Gemas vegetais são produzidas a partir de pigmentos da flora regional

Entender que manter a floresta em pé também gera renda é um princípio importante, segundo Carmen, pois fortalece as comunidades locais, beneficia o meio ambiente e continua gerando matéria-prima para diversos segmentos. O mesmo discurso é defendido pelo mestre ourives Paulo Tavares, que desenvolve pesquisas na área de joalheria há 15 anos. A exploração irresponsável de minérios sempre o incomodou e foi o motivou a pesquisar a cadeia de produção, procurando alternativas. Foi assim que ele chegou às gemas vegetais, produzidas a partir de pigmentos da flora regional, combinadas com resina.
Açaí, pimenta, pau brasil, urucum e muitas outras espécies são usadas no processo, descoberto e patenteado por ele. Junto com ouro, prata e outros materiais nobres, as gemas compõem belas jóias. “As gemas são um processo inovador e único, mas o processo ainda é bem artesanal. Nosso próximo passo é organizar comunidades para fazer a coleta da matéria prima. A intenção é gerar renda para as pessoas que precisam , transformar o modelo econômico de algumas localidades”, comenta. O trabalho com as gemas, que já rendeu prêmios internacionais, é fruto da pesquisa de Paulo e as peças são comercializadas pela empresária Mônica Matos, da Jóias da Amazônia.
Para eles, produzir com consciência socioambiental é uma postura que deve ser fortalecida dentro da economia criativa e na sociedade, como um todo. “O que mais falta é investimento [na economia criativa]. Esse tipo de trabalho, como o nosso, está muito ligado aos interiores, com forte carga cultural da floresta. É de onde vem o produto e a inspiração. O consumidor deste produto também é consciente e valoriza o trabalho que há por trás, de proteção ambiental e inclusão social. A 
minha satisfação é saber que o produto beneficiou alguém nas comunidades, que deixaram de derrubar uma árvore porque ela está dando renda”, complementa Paulo.
De acordo com Mônica, a aceitação dos produtos com as gemas vegetais foi surpreendente. “No começo achávamos que só ia interessar aos turistas, mas não. Isso mostra que a cultura do consumo está mudando entre consumidores e produtores. Como empresária, investi porque acreditava e acredito que o mercado da economia criativa ainda pode crescer muito”, reforça. Ela acertou ao apostar nesta tendência, há quase dez anos atrás. Levantamentos da Firjan mostram que o setor pulou de 148 mil empresas, em 2004, para 251 mil empresas em 2013, num crescimento de 69%.

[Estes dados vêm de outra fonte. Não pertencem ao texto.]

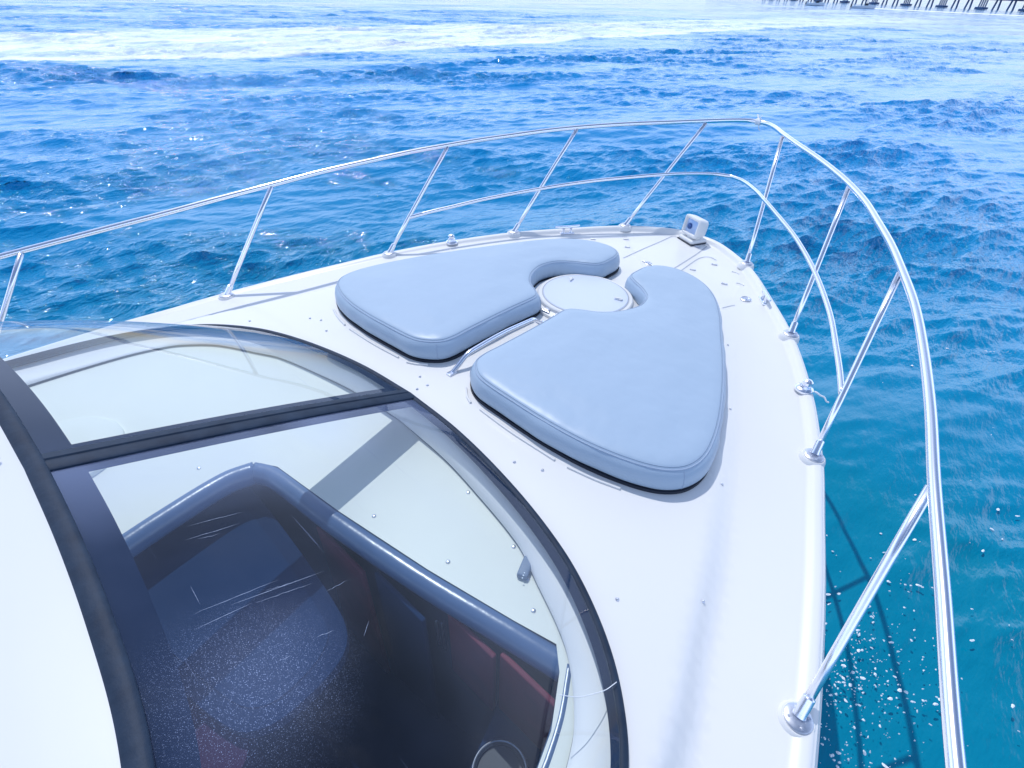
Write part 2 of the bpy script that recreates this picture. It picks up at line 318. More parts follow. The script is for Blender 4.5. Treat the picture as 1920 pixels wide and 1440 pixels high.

Inclusão social produtiva das comunidades não é assistencialismo

“Empreendedores criativos são uma espécie de guardiões da cultura amazônica”, declara a diretora executiva do Espaço São José Liberto (ESJL), Rosa Helena Nascimento Neves. Ela salienta que a inclusão social produtiva das comunidades da região não deve ser visto como caridade ou assistencialismo, mas sim como elemento de desenvolvimento econômico. “Valorizar esse modelo econômico que foge do tradicional e valoriza o artesanal é uma escolha desses produtores e do governo, não é uma questão de falta de tecnologia industrial”, esclarece.
Ainda de acordo com ela, este posicionamento da economia criativa se baseia em quatro fatores: inclusão social, inovação, diversidade cultural e sustentabilidade. O objetivo do ESJL é integrar estes
princípios e repassar isso aos profissionais vinculados, que são 750 empreendedores de artesanato, 110 ourives, 52 empresas de jóias, 45 empresas de moda e 42 designers. Ainda que o Espaço tenha surgido em 2002 já com a proposta de abrigar setores criativos e categorias culturais, a discussão em torno da economia criativa se oficializou há pouco tempo, ganhando um plano nacional apenas em 2011, montado pelo Ministério da Cultura.
“É um conceito que ainda está em construção, uma modalidade que precisa ser mais valorizada. Ainda mais em um país e uma região como a nossa, que é muito diversa culturalmente. Eu não vejo uma melhor via para o desenvolvimento econômico das comunidades locais que não passe pela inclusão social produtiva”, diz.